ID3 Learns Juntas for Smoothed Product Distributions

In recent years, there are many attempts to understand popular heuristics. An example of such a heuristic algorithm is the ID3 algorithm for learning decision trees. This algorithm is commonly used in practice, but there are very few theoretical works studying its behavior. In this paper, we analyze the ID3 algorithm, when the target function is a $k$-Junta, a function that depends on $k$ out of $n$ variables of the input. We prove that when $k = \log n$, the ID3 algorithm learns in polynomial time $k$-Juntas, in the smoothed analysis model of Kalai & Teng. That is, we show a learnability result when the observed distribution is a "noisy" variant of the original distribution.

Low Latency Privacy Preserving Inference

When applying machine learning to sensitive data, one has to balance between accuracy, information leakage, and computational-complexity. Recent studies have shown that Homomorphic Encryption (HE) can be used for protecting against information leakage while applying neural networks. However, this comes with the cost of limiting the width and depth of neural networks that can be used (and hence the accuracy) and with latency of the order of several minutes even for relatively simple networks. In this study we provide two solutions that address these limitations. In the first solution, we present more than $10\times$ improvement in latency and enable inference on wider networks compared to prior attempts with the same level of security. The improved performance is achieved via a collection of methods to better represent the data during the computation. In the second solution, we apply the method of transfer learning to provide private inference services using deep networks with latency less than 0.2 seconds. We demonstrate the efficacy of our methods on several computer vision tasks.

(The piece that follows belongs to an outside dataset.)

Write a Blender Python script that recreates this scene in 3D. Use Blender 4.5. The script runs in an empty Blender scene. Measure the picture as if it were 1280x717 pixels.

SGD Learns Over-parameterized Networks that Provably Generalize on Linearly Separable Data

Neural networks exhibit good generalization behavior in the over-parameterized regime, where the number of network parameters exceeds the number of observations. Nonetheless, current generalization bounds for neural networks fail to explain this phenomenon. In an attempt to bridge this gap, we study the problem of learning a two-layer over-parameterized neural network, when the data is generated by a linearly separable function. In the case where the network has Leaky ReLU activations, we provide both optimization and generalization guarantees for over-parameterized networks. Specifically, we prove convergence rates of SGD to a global minimum and provide generalization guarantees for this global minimum that are independent of the network size. Therefore, our result clearly shows that the use of SGD for optimization both finds a global minimum, and avoids overfitting despite the high capacity of the model. This is the first theoretical demonstration that SGD can avoid overfitting, when learning over-specified neural network classifiers.

Globally Optimal Gradient Descent for a ConvNet with Gaussian Inputs

Deep learning models are often successfully trained using gradient descent, despite the worst case hardness of the underlying non-convex optimization problem. The key question is then under what conditions can one prove that optimization will succeed. Here we provide a strong result of this kind. We consider a neural net with one hidden layer and a convolutional structure with no overlap and a ReLU activation function. For this architecture we show that learning is NP-complete in the general case, but that when the input distribution is Gaussian, gradient descent converges to the global optimum in polynomial time. To the best of our knowledge, this is the first global optimality guarantee of gradient descent on a convolutional neural network with ReLU activations.